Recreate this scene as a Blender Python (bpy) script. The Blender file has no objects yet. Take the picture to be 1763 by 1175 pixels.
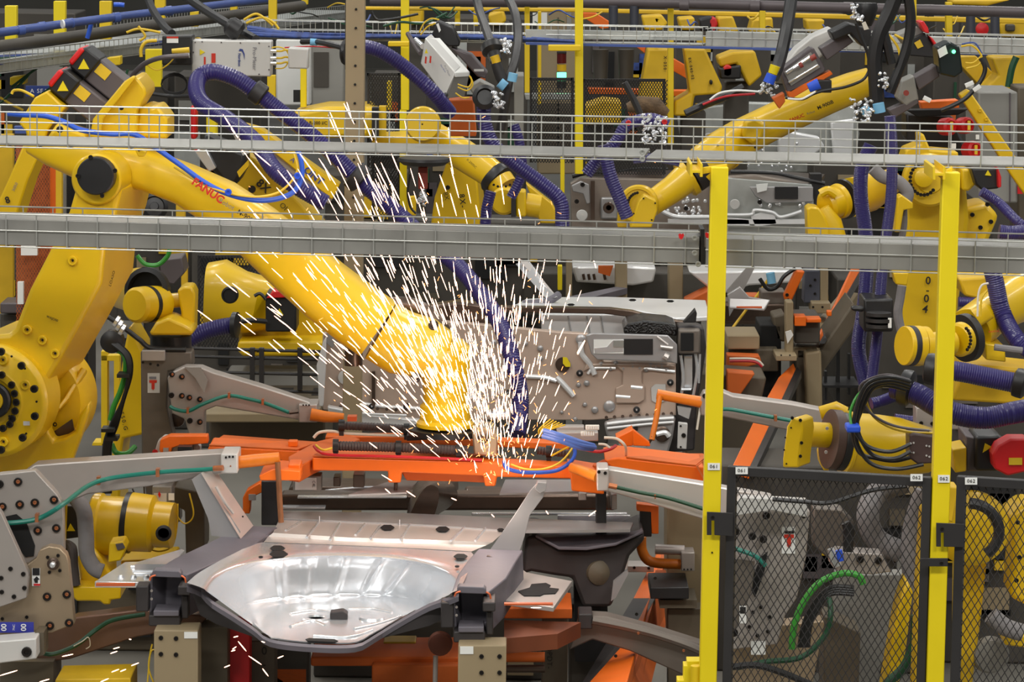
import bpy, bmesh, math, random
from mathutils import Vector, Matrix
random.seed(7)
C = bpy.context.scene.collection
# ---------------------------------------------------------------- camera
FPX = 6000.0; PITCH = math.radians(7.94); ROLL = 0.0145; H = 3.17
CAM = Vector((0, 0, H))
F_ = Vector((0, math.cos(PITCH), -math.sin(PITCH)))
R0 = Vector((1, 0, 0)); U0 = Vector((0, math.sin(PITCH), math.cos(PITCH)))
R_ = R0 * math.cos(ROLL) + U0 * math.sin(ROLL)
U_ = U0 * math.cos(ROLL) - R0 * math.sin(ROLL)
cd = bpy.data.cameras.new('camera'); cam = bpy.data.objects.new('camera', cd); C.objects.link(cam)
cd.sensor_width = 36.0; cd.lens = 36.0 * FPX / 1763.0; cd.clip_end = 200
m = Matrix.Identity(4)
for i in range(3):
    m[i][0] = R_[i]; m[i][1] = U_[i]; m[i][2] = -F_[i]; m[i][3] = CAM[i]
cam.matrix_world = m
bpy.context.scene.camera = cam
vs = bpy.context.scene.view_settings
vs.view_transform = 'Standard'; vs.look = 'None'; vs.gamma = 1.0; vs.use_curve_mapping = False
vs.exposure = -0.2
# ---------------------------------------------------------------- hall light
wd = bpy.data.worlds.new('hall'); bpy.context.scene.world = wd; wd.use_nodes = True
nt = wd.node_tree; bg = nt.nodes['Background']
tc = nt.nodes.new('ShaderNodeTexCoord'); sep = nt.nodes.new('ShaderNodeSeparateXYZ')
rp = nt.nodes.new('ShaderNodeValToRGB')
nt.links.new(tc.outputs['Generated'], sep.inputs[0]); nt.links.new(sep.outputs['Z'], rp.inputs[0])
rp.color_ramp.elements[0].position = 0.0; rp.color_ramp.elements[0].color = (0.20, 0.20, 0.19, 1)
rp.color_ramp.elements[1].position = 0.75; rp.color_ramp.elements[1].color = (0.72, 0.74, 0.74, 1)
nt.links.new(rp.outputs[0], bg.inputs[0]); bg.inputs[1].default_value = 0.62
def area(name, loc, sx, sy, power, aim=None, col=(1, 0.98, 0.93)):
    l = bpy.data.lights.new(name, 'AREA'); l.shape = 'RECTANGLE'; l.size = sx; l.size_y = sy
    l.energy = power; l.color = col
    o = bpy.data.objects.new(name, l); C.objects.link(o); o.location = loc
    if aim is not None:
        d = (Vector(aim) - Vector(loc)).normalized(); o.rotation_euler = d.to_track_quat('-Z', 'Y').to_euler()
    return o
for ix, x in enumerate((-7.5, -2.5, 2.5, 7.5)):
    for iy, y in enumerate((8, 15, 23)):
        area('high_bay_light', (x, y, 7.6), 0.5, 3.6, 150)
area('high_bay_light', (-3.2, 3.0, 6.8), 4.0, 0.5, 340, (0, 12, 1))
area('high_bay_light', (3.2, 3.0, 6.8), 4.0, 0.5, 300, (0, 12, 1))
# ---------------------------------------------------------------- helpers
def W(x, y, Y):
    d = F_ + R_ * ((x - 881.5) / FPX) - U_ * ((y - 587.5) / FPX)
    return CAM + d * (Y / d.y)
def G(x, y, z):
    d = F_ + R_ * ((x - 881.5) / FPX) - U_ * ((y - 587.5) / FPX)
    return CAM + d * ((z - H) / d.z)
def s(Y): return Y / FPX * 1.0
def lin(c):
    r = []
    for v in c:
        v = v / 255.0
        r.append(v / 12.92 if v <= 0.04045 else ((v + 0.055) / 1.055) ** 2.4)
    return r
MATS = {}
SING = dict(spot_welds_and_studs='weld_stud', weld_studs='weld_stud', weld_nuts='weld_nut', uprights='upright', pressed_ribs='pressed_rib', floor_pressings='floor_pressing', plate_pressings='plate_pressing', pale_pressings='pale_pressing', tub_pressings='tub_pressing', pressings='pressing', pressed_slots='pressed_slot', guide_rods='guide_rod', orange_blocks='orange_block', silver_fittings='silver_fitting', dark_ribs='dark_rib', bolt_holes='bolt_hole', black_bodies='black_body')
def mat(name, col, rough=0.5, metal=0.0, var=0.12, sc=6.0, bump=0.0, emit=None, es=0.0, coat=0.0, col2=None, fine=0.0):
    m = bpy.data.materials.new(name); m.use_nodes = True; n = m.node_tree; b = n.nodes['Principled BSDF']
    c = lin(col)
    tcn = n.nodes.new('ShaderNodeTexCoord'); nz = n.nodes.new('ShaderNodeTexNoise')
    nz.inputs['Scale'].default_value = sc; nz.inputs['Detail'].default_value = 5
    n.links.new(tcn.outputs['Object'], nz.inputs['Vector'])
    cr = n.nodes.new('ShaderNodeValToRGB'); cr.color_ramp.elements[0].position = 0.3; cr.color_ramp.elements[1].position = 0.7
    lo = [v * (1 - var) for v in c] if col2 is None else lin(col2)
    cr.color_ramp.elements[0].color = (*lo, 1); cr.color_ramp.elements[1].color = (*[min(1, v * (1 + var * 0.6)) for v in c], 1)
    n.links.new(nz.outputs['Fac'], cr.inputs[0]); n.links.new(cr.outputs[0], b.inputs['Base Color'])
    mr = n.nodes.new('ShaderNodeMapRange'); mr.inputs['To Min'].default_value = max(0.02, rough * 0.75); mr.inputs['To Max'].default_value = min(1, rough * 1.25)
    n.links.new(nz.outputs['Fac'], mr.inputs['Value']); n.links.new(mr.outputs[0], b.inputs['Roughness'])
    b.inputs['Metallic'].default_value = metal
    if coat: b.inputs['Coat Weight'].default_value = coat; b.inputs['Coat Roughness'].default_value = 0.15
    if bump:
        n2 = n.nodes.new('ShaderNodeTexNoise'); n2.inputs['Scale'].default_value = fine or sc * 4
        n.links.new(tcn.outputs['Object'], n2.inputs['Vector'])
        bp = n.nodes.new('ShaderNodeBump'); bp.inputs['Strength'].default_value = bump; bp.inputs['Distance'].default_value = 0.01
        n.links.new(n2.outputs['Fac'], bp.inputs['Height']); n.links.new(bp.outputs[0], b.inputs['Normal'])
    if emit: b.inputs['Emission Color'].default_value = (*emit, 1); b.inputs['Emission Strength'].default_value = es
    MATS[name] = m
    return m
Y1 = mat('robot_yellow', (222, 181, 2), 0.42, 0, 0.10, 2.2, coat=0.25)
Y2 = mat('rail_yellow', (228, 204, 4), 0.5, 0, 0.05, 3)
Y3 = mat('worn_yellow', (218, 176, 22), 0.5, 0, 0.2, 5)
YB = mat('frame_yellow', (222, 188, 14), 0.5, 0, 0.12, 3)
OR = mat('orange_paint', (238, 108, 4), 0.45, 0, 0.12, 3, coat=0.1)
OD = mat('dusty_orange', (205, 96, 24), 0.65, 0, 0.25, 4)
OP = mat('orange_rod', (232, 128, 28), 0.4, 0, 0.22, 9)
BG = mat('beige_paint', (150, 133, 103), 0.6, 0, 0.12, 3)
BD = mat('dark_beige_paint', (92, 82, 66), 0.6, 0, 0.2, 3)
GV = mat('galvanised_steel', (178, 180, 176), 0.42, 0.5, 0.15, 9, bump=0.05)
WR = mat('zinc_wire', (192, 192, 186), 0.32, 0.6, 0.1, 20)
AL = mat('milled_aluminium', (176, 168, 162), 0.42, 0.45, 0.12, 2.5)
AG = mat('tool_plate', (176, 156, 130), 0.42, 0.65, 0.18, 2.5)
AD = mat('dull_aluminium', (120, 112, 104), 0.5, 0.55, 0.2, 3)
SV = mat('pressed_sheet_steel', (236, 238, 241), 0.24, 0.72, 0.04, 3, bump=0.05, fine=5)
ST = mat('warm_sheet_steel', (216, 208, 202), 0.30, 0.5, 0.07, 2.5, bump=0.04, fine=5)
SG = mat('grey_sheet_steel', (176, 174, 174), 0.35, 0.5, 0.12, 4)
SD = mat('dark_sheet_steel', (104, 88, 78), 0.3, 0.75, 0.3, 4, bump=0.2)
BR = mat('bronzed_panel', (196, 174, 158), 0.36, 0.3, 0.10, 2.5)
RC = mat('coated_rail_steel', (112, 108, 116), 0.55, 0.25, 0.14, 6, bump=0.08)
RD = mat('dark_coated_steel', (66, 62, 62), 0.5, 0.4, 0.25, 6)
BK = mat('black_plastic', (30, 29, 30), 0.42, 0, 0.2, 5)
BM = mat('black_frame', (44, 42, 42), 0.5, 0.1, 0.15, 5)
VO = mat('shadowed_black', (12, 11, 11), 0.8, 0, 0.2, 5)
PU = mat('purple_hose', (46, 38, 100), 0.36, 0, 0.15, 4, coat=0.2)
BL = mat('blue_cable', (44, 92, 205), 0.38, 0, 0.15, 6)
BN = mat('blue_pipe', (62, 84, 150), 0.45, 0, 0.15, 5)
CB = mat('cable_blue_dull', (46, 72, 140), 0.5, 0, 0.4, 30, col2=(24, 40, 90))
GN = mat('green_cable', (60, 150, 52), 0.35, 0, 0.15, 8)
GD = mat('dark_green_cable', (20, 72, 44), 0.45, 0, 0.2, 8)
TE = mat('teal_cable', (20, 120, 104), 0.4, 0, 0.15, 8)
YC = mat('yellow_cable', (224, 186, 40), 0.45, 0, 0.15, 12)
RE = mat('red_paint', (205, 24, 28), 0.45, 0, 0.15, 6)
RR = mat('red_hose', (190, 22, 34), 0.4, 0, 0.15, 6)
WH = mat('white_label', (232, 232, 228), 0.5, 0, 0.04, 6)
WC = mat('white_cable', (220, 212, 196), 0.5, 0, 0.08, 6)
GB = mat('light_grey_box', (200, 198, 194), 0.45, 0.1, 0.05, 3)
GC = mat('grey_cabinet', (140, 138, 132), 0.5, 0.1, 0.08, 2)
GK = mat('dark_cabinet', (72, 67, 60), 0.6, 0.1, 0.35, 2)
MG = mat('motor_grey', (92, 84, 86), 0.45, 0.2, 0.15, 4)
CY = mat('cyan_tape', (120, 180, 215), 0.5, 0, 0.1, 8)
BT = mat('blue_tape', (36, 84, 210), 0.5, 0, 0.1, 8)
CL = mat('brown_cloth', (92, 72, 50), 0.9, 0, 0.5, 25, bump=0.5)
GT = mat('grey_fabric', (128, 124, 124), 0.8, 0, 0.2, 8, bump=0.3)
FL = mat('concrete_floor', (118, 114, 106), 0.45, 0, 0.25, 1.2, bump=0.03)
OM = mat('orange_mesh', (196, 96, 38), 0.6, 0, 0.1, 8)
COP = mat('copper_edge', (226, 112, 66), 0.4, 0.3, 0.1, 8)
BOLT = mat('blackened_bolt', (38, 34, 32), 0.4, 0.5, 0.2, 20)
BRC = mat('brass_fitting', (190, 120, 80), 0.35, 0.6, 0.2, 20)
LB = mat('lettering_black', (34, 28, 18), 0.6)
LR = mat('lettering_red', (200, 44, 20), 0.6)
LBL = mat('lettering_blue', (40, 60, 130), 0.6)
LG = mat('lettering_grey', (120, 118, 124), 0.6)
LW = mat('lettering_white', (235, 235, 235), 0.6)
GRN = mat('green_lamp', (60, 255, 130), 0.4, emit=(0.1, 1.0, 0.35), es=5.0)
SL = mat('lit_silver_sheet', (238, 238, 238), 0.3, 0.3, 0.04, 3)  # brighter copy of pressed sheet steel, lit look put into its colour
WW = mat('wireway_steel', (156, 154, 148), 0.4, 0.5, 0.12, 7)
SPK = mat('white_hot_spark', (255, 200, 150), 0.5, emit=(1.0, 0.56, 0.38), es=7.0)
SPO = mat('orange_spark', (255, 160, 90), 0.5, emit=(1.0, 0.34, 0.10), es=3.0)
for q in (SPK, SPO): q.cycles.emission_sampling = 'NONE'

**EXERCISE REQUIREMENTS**
Exactly and exclusively, reproduce the lines that start at the line containing "VO = mat('shadowed_black', (12, 11, 11), 0.8, 0, 0.2, 5)" and end at the line containing "GC = mat('grey_cabinet', (140, 138, 132), 0.5, 0.1, 0.08, 2)", inclusive of both.

**WORKED SOLUTION**
VO = mat('shadowed_black', (12, 11, 11), 0.8, 0, 0.2, 5)
PU = mat('purple_hose', (46, 38, 100), 0.36, 0, 0.15, 4, coat=0.2)
BL = mat('blue_cable', (44, 92, 205), 0.38, 0, 0.15, 6)
BN = mat('blue_pipe', (62, 84, 150), 0.45, 0, 0.15, 5)
CB = mat('cable_blue_dull', (46, 72, 140), 0.5, 0, 0.4, 30, col2=(24, 40, 90))
GN = mat('green_cable', (60, 150, 52), 0.35, 0, 0.15, 8)
GD = mat('dark_green_cable', (20, 72, 44), 0.45, 0, 0.2, 8)
TE = mat('teal_cable', (20, 120, 104), 0.4, 0, 0.15, 8)
YC = mat('yellow_cable', (224, 186, 40), 0.45, 0, 0.15, 12)
RE = mat('red_paint', (205, 24, 28), 0.45, 0, 0.15, 6)
RR = mat('red_hose', (190, 22, 34), 0.4, 0, 0.15, 6)
WH = mat('white_label', (232, 232, 228), 0.5, 0, 0.04, 6)
WC = mat('white_cable', (220, 212, 196), 0.5, 0, 0.08, 6)
GB = mat('light_grey_box', (200, 198, 194), 0.45, 0.1, 0.05, 3)
GC = mat('grey_cabinet', (140, 138, 132), 0.5, 0.1, 0.08, 2)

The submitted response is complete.